Y claro, cuando los tipos de interés son tan bajos durante tanto tiempo pasan cosas extrañas. Y la primera mitad de la década no fue una excepción: por un lado, las familias aprovecharon para pedir prestado y comprar viviendas. Esa demanda de viviendas hizo subir sus precios. Al subir los precios, la gente vio que la adquisición de una vivienda podía ser una buena inversión (sobre todo porque las alternativas, como son las bolsas, no daban el rendimiento esperado). Eso atrajo a inversores que también compraron y eso hizo subir los precios todavía más. La economía entera se vio envuelta en una espiral de subidas de precios, adquisiciones y más subidas de precios, una espiral conocida con el fastuoso nombre de «burbuja inmobiliaria».

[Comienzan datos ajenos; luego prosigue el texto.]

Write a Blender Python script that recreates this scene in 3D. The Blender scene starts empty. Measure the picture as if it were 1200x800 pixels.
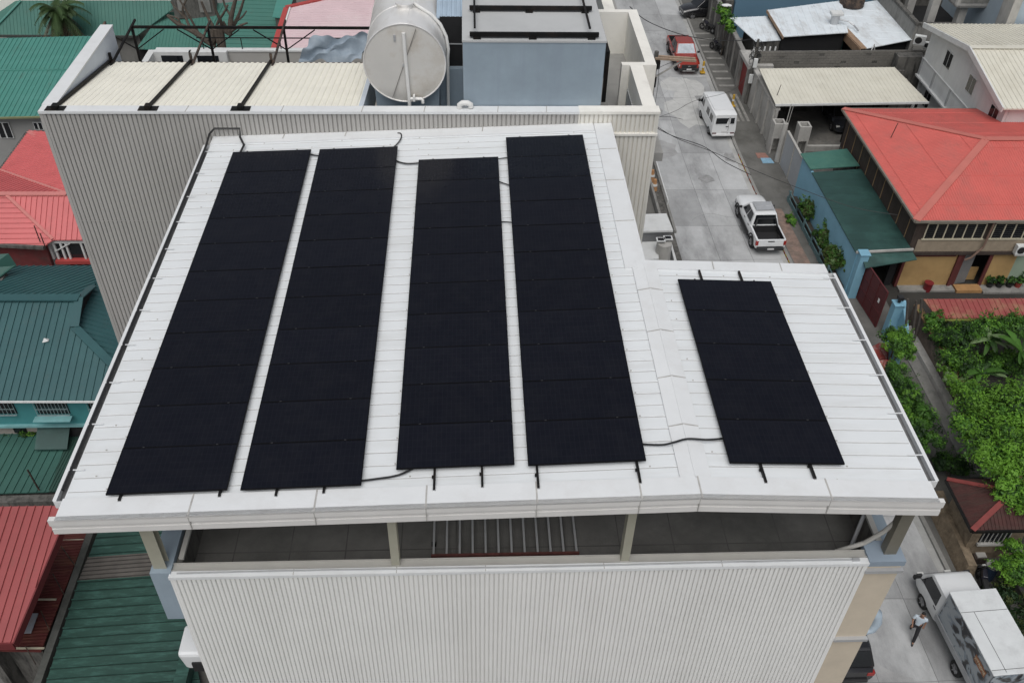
import bpy, bmesh, math, random
from mathutils import Vector, Matrix
R_ = math.radians
rnd = random.Random(11)
S = bpy.context.scene
COL = S.collection

# ------------------------------------------------------------------ camera
F_PX = 1080.75
CAM = Vector((0, 0, 32.5))
RIGHT = Vector((0.99904015, -0.03838923, 0.02109625))
UP = Vector((0.00948557, 0.65977506, 0.75140328))
FWD = Vector((0.04276457, 0.75048194, -0.65950592))
cd = bpy.data.cameras.new('camera')
cam = bpy.data.objects.new('camera', cd); COL.objects.link(cam)
cam.matrix_world = Matrix(((RIGHT.x, UP.x, -FWD.x, CAM.x), (RIGHT.y, UP.y, -FWD.y, CAM.y), (RIGHT.z, UP.z, -FWD.z, CAM.z), (0, 0, 0, 1)))
cd.sensor_width = 36; cd.lens = F_PX / 1200 * 36; cd.clip_end = 2000; cd.clip_start = 0.5
S.camera = cam

# survey helpers: where a sight line of the photograph meets a level, a facade or a slope
def _ray(px, py):
    return RIGHT * ((px - 600) / F_PX) + UP * ((400 - py) / F_PX) + FWD
def at(px, py, z):
    d = _ray(px, py); return CAM + d * ((z - CAM.z) / d.z)
def atY(px, py, y):
    d = _ray(px, py); return CAM + d * ((y - CAM.y) / d.y)
def atP(px, py, a, b, c):
    a, b, c = Vector(a), Vector(b), Vector(c); n = (b - a).cross(c - a); d = _ray(px, py); return CAM + d * ((a - CAM).dot(n) / d.dot(n))
def atX(px, py, x):
    d = _ray(px, py); return CAM + d * ((x - CAM.x) / d.x)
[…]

Por otro lado, al ver esos tipos tan bajos, los bancos, que viven de prestar dinero a cambio de un interés, buscaron rentabilidad en familias con pocos ingresos y con una alta probabilidad de no poder devolver la hipoteca, familias llamadas subprime. Al tener un riesgo superior, esas familias pagaban un interés más alto con una prima de riesgo aunque los bancos (que también se dejaron llevar por la mentalidad de burbuja inmobiliaria) pensaron que el peligro quedaba mitigado por el hecho de que el precio de sus viviendas estaba subiendo: si algún día tienen problemas, pensaron, las familias podrán vender la casa a un precio superior al de la hipoteca, cosa que les permitirá devolver el dinero. Amparándose en este razonamiento, los bancos se dedicaron a prestar dinero a gente con mucho riesgo de morosidad y eso dejaba una pequeña rentabilidad. No muy grande. Pero una rentabilidad. Y para poder hacer un gran negocio con una rentabilidad pequeña, tenían que multiplicar el volumen. El problema es que el número de hipotecas que podían dar estaba limitado por la regulación financiera. Es la famosa regulación de Basilea que impide que los créditos concedidos por un banco sobrepasen una determinada proporción de su propio capital. Es decir, si un banco tiene un capital de 1.000 y la regulación dice que sólo puede prestar el 30 % de su capital, el banco sólo puede dar hipotecas por valor de 300. Pero los bancos vieron una manera de hacer negocio sin dejar de respetar la normativa: la regulación permitía que los propios bancos crearan unos fondos de inversión paralelos (llamados conduits) que compraran las hipotecas a las familias subprime. Es decir, la regulación permitía que el banco creara un conduit, que éste pidiera un crédito de 300 en el mercado interbancario, y que utilizara los 300 para comprar las hipotecas del banco. De ese modo, el banco ya no tenía ninguna hipoteca en su balance sino que tenía 300 en efectivo, por lo que podía coger ese dinero y volver a prestarlo. Curiosamente, a pesar de que el fondo conduit era propiedad del banco, la regulación de Basilea permitía que la contabilidad fuese separada, por lo que no tenía en cuenta que, en realidad, el banco seguía teniendo 300 en hipotecas ya que era el propietario de un fondo que tenía esas hipotecas. Basilea permitía que el banco no contara las hipotecas de los conduits, por lo que podía repetir el proceso una y otra vez.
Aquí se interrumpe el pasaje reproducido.